Goal>
In full and without alteration, give the listing again.

....

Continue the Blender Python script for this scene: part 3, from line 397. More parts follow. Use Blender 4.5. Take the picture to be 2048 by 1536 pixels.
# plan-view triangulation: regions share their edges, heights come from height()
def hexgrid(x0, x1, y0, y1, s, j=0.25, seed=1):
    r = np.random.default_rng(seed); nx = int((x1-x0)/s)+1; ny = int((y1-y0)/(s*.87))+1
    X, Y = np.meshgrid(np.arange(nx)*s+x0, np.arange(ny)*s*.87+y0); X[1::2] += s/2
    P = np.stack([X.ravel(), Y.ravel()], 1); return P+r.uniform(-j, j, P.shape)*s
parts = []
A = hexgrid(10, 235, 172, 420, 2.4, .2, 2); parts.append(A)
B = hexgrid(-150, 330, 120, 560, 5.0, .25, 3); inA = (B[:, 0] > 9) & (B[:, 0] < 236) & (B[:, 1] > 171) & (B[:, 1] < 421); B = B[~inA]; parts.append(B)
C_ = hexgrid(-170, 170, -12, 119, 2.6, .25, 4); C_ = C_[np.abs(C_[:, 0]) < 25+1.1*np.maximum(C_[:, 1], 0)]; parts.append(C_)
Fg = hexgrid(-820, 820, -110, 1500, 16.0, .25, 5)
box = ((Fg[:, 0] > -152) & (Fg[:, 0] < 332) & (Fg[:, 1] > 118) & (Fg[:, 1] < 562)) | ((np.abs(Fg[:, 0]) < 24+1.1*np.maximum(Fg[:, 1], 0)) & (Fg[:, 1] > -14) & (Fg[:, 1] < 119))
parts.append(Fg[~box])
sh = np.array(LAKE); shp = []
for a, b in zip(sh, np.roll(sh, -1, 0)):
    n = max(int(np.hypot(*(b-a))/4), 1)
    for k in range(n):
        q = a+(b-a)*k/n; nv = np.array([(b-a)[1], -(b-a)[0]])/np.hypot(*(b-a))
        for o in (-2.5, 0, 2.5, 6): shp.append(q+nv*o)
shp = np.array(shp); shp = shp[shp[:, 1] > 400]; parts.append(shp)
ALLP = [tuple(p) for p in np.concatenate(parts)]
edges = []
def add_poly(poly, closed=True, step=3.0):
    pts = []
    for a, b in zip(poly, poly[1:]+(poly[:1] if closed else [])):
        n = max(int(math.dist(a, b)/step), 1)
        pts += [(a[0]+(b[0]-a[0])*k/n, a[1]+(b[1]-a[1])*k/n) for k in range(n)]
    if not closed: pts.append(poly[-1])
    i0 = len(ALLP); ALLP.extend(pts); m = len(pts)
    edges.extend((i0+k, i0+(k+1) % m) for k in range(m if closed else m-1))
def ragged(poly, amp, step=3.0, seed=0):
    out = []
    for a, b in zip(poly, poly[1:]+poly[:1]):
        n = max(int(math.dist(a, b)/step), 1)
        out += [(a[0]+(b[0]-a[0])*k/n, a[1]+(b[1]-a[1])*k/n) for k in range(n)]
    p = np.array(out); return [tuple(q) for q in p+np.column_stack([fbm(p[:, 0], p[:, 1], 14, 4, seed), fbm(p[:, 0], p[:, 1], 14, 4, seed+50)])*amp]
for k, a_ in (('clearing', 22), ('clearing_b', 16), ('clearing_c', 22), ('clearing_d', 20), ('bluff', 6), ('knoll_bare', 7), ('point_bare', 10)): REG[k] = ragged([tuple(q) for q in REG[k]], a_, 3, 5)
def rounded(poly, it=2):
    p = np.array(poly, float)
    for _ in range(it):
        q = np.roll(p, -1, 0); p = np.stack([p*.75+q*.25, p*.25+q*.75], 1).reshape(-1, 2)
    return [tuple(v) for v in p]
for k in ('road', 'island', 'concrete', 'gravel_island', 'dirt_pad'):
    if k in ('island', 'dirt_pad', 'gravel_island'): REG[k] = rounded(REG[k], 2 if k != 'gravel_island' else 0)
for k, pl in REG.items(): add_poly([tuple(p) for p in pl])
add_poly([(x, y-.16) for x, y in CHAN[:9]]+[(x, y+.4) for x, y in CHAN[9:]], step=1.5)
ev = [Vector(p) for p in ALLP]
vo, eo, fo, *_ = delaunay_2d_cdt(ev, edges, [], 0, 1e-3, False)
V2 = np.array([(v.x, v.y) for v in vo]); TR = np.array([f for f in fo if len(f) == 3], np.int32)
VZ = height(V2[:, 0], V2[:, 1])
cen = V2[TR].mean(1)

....

Reply to the exercise>
Continue the Blender Python script for this scene: part 3, from line 397. More parts follow. Use Blender 4.5. Take the picture to be 2048 by 1536 pixels.
# plan-view triangulation: regions share their edges, heights come from height()
def hexgrid(x0, x1, y0, y1, s, j=0.25, seed=1):
    r = np.random.default_rng(seed); nx = int((x1-x0)/s)+1; ny = int((y1-y0)/(s*.87))+1
    X, Y = np.meshgrid(np.arange(nx)*s+x0, np.arange(ny)*s*.87+y0); X[1::2] += s/2
    P = np.stack([X.ravel(), Y.ravel()], 1); return P+r.uniform(-j, j, P.shape)*s
parts = []
A = hexgrid(10, 235, 172, 420, 2.4, .2, 2); parts.append(A)
B = hexgrid(-150, 330, 120, 560, 5.0, .25, 3); inA = (B[:, 0] > 9) & (B[:, 0] < 236) & (B[:, 1] > 171) & (B[:, 1] < 421); B = B[~inA]; parts.append(B)
C_ = hexgrid(-170, 170, -12, 119, 2.6, .25, 4); C_ = C_[np.abs(C_[:, 0]) < 25+1.1*np.maximum(C_[:, 1], 0)]; parts.append(C_)
Fg = hexgrid(-820, 820, -110, 1500, 16.0, .25, 5)
box = ((Fg[:, 0] > -152) & (Fg[:, 0] < 332) & (Fg[:, 1] > 118) & (Fg[:, 1] < 562)) | ((np.abs(Fg[:, 0]) < 24+1.1*np.maximum(Fg[:, 1], 0)) & (Fg[:, 1] > -14) & (Fg[:, 1] < 119))
parts.append(Fg[~box])
sh = np.array(LAKE); shp = []
for a, b in zip(sh, np.roll(sh, -1, 0)):
    n = max(int(np.hypot(*(b-a))/4), 1)
    for k in range(n):
        q = a+(b-a)*k/n; nv = np.array([(b-a)[1], -(b-a)[0]])/np.hypot(*(b-a))
        for o in (-2.5, 0, 2.5, 6): shp.append(q+nv*o)
shp = np.array(shp); shp = shp[shp[:, 1] > 400]; parts.append(shp)
ALLP = [tuple(p) for p in np.concatenate(parts)]
edges = []
def add_poly(poly, closed=True, step=3.0):
    pts = []
    for a, b in zip(poly, poly[1:]+(poly[:1] if closed else [])):
        n = max(int(math.dist(a, b)/step), 1)
        pts += [(a[0]+(b[0]-a[0])*k/n, a[1]+(b[1]-a[1])*k/n) for k in range(n)]
    if not closed: pts.append(poly[-1])
    i0 = len(ALLP); ALLP.extend(pts); m = len(pts)
    edges.extend((i0+k, i0+(k+1) % m) for k in range(m if closed else m-1))
def ragged(poly, amp, step=3.0, seed=0):
    out = []
    for a, b in zip(poly, poly[1:]+poly[:1]):
        n = max(int(math.dist(a, b)/step), 1)
        out += [(a[0]+(b[0]-a[0])*k/n, a[1]+(b[1]-a[1])*k/n) for k in range(n)]
    p = np.array(out); return [tuple(q) for q in p+np.column_stack([fbm(p[:, 0], p[:, 1], 14, 4, seed), fbm(p[:, 0], p[:, 1], 14, 4, seed+50)])*amp]
for k, a_ in (('clearing', 22), ('clearing_b', 16), ('clearing_c', 22), ('clearing_d', 20), ('bluff', 6), ('knoll_bare', 7), ('point_bare', 10)): REG[k] = ragged([tuple(q) for q in REG[k]], a_, 3, 5)
def rounded(poly, it=2):
    p = np.array(poly, float)
    for _ in range(it):
        q = np.roll(p, -1, 0); p = np.stack([p*.75+q*.25, p*.25+q*.75], 1).reshape(-1, 2)
    return [tuple(v) for v in p]
for k in ('road', 'island', 'concrete', 'gravel_island', 'dirt_pad'):
    if k in ('island', 'dirt_pad', 'gravel_island'): REG[k] = rounded(REG[k], 2 if k != 'gravel_island' else 0)
for k, pl in REG.items(): add_poly([tuple(p) for p in pl])
add_poly([(x, y-.16) for x, y in CHAN[:9]]+[(x, y+.4) for x, y in CHAN[9:]], step=1.5)
ev = [Vector(p) for p in ALLP]
vo, eo, fo, *_ = delaunay_2d_cdt(ev, edges, [], 0, 1e-3, False)
V2 = np.array([(v.x, v.y) for v in vo]); TR = np.array([f for f in fo if len(f) == 3], np.int32)
VZ = height(V2[:, 0], V2[:, 1])
cen = V2[TR].mean(1)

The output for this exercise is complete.